初めは私がツッコミを入れる場面もありますが、慣れれば生徒自身がツッコミを入れられるようになります。

一人で説明まで持っていくのは、なかなか難しいでしょう。

だからこそ、ここで「対話的な学び」「協働学習」が生きてくるのです。

このような学びは、自身の学びの理解度を明確にし、数学の本質を学ぶ上でとても効果があると実感しています。

生徒によっては、初任の先生よりも上手に授業をしますよ!

3 数学の学び方を教える

上記のように数学の内容自体はあまり教えず、生徒自身が解説できるように数学の学び方を教えます。

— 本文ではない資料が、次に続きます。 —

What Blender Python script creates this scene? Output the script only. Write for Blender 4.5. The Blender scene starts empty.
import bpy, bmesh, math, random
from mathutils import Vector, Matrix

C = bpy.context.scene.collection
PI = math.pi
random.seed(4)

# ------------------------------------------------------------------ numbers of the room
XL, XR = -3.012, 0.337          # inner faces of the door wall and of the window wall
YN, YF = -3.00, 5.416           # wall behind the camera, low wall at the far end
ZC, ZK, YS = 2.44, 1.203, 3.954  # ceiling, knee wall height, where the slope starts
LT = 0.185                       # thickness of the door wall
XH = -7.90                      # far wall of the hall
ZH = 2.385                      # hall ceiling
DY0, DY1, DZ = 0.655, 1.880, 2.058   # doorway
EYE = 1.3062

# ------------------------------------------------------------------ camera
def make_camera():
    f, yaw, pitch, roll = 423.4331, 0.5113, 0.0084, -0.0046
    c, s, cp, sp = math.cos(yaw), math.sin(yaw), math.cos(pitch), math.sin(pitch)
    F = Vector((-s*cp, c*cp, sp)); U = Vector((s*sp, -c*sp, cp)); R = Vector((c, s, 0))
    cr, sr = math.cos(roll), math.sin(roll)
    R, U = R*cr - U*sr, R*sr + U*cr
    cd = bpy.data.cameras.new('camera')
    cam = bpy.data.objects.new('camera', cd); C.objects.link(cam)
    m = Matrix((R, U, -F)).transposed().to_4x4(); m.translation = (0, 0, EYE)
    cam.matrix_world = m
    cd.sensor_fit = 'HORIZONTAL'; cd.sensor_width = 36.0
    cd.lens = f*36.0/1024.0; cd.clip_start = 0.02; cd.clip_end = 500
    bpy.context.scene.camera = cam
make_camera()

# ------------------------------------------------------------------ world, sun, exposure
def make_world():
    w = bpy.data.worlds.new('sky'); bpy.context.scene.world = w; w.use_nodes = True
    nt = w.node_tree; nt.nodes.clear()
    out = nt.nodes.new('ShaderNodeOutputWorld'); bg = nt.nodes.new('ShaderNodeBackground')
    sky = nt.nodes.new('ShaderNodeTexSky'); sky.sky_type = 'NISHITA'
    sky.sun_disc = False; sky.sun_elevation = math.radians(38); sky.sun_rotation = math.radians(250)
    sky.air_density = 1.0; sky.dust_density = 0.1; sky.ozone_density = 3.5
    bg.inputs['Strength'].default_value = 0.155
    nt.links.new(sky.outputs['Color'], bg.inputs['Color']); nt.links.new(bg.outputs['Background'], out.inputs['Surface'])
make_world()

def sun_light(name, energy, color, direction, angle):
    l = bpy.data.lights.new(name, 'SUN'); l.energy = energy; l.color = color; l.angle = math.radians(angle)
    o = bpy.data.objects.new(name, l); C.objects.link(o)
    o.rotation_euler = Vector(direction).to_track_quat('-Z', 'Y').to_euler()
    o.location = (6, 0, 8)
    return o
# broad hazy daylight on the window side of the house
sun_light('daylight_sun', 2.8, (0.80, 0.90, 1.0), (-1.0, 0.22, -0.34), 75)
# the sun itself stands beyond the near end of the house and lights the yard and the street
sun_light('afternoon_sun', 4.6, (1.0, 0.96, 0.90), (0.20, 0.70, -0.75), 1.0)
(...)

教科書の読み方、教科書の書いてあることが分からないときの対処法、参考書やインターネットの使い方、質問の仕方などです。

大半のことは、自分達だけで何とかしてくれます。

教員の出番は、本当の最後の最後です。

自分で解決した経験こそが、学びに向かう意欲につながるのです。

4 禁止しない

「学びに向かう」ためには、学びために必要なことを禁止しないことです。

私の授業は、以下全てOKです。

  • 出歩いて相談
  • 座席自由
  • インターネットの利用
  • 解答の利用
  • ICT機器、アプリケーションの利用

静かに教員の話を聞いてノートを書くとか、教員の使わせたい場面でしか利用できないとか、制限は一切設けません。

目的と手段を混在しないことが重要だと私は考えています。

目標は、「数学ができるようになること」「数学の楽しさを味わうこと」なのですから。

いま知りたいこと、いまできるようになりたいことをその時に行うことが「学びの欲求」を高める上で重要です。

5 数学を学ぶ意味を伝える

最後は、教員が何を提供するかです。

教員が講義形式によって学習内容を教えない代わりに、時間をかけなければならないのは、事前の教材研究でしょう。

生徒自身が面白いと思うもの、解決したいと思うもの、そして数学を学ぶ意義を感じられるものを準備します。

学習指導要領には、数学を学ぶ意義として

  • 実用的な意義
  • 陶冶的な意義
  • 文化的な意義

の3つが挙げられています。

日常に関わる問題は、実用的な意義。

文化的な意義を実感できる面白い問題。

そして、数学によって身に付く思考力は何かを繰り返し伝えることです。

陶冶的な意義で挙げられているのは、知的好奇心,豊かな感性,想像力,直観力,洞察力,論理的な思考力,批判的な思考力,粘り強く考え抜く力などの創造性の基礎を養うこと、です。

数学を通して、何を身につけてもらいのかをきちんと伝えることで、苦手でも何とか数学を頑張ってくれたようです。

まとめ:「学ぶことが好き」に

今回は、2022年共通テスト数学の平均点が大幅に減少したこと。

そのような状況下で、落ち込む間もなく2次試験対策に向かうことができた「学びに向かう力」を育成するための授業の考え方について紹介しました。

それは、

学ぶことが好きである

という前提を持たせてあげることでした。

『学校の授業はつまらない』、『5教科学習は嫌い』、このような子どもたちを作らないためにも、教員が常に「学びに向かう力」を育成してあげられる授業を行なっていく必要があります。

当たり前を見直し、誰のための授業か、誰のための宿題か、教育の本質を考え、教員自身がマインドセットを常にアップデートしていきたいものですね。